Phillips’ pieces are in the US, Brazil, Japan owned by people from all walks of life including dignitaries. He was featured in exhibitions in and outside of Guyana and would have sent his pieces to be exhibited in Japan.
“The world has lost someone great. I miss our time. I miss our conversations. I could have shared anything with him,” Odeen tearfully said. The woman who resides between Washington in the US and Kazakhstan said the time zone often made it difficult to call home whenever she felt like it.
Merecia Phillips, the late artist’s second child, now 23 years old and a model, was the one who was closest to him and was the one to discover he was gone. “He always dressed nicely for church on Sundays and would come let me fix his tie,” she said. “He always wanted to hear he was looking good before he left the house. He loved his suit and loved his hat.”
Merecia recalled her father working way into the night trying to finish a piece.
Her father, she said, would usually get up at six every morning and not go back to bed but this particular morning he got up and went back to bed. Merecia was taking a phone call when he went back to bed and when she went to check on her father at 8.30 am, he was already dead.
Ten years ago, the sisters shared, their father had suffered a stroke and was paralyzed on his left side, but he remained determined and exercised every day, walking from his home in Patentia to the Wales Estate and back until he was back to normal. He worked all his life and was last working at Main Street the day before his death.
Phillips left some 60 sculptures some unfinished and Odeen plans to finish them and have them polished before she leaves. The Phillips siblings are now seeking to have their father’s pieces displayed at the various museums in Guyana, which they hope to do within the next year.

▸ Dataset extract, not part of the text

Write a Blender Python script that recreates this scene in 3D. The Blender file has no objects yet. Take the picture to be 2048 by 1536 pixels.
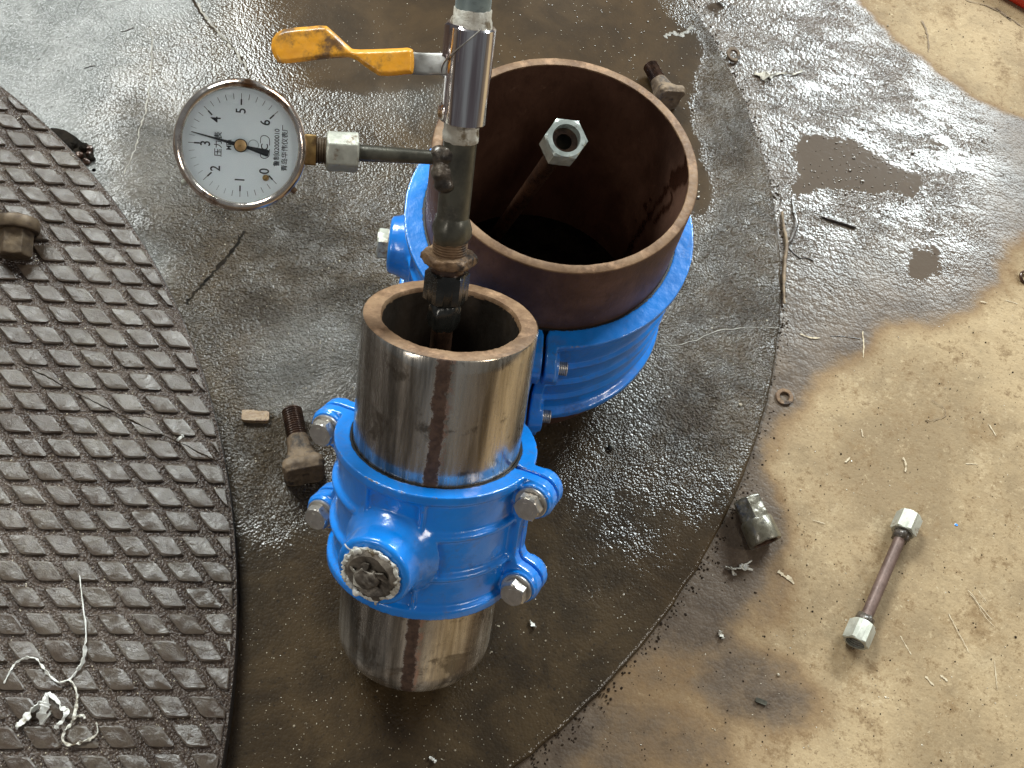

They plan on creating a Facebook page in his memory, where they will feature his work. They are inviting persons who would have purchased one of the late sculptor’s pieces to upload a photo of the piece and share what it means to them. In addition, persons can share reminisces.
In addition to his sculptures, Phillips had a collection of Dutch bottles which are now on sale. However, the siblings are still contemplating what they will do with his remaining works.
Phillips leaves to mourn his children: Odeen, Merecia, Annastaceya, Jamayne, Daniel and Timothy; adopted daughters: Tiffany Welch and Alicea Mc Calman. His two youngest boys are currently in secondary school.
He had dreamt of owning his own home, but this was never fulfilled and the sisters will be starting a trust that will help in building a home for the siblings as well as aid in the younger boys completing their education.
To purchase any of the Dutch bottles or contribute to the trust fund, the sisters can be contacted by email at odeatode@gmail.com or on Instagram at Odeen_Odeen@instagram.com or by calling 615-5670.
Phillips was buried on Saturday, January 12, 2019.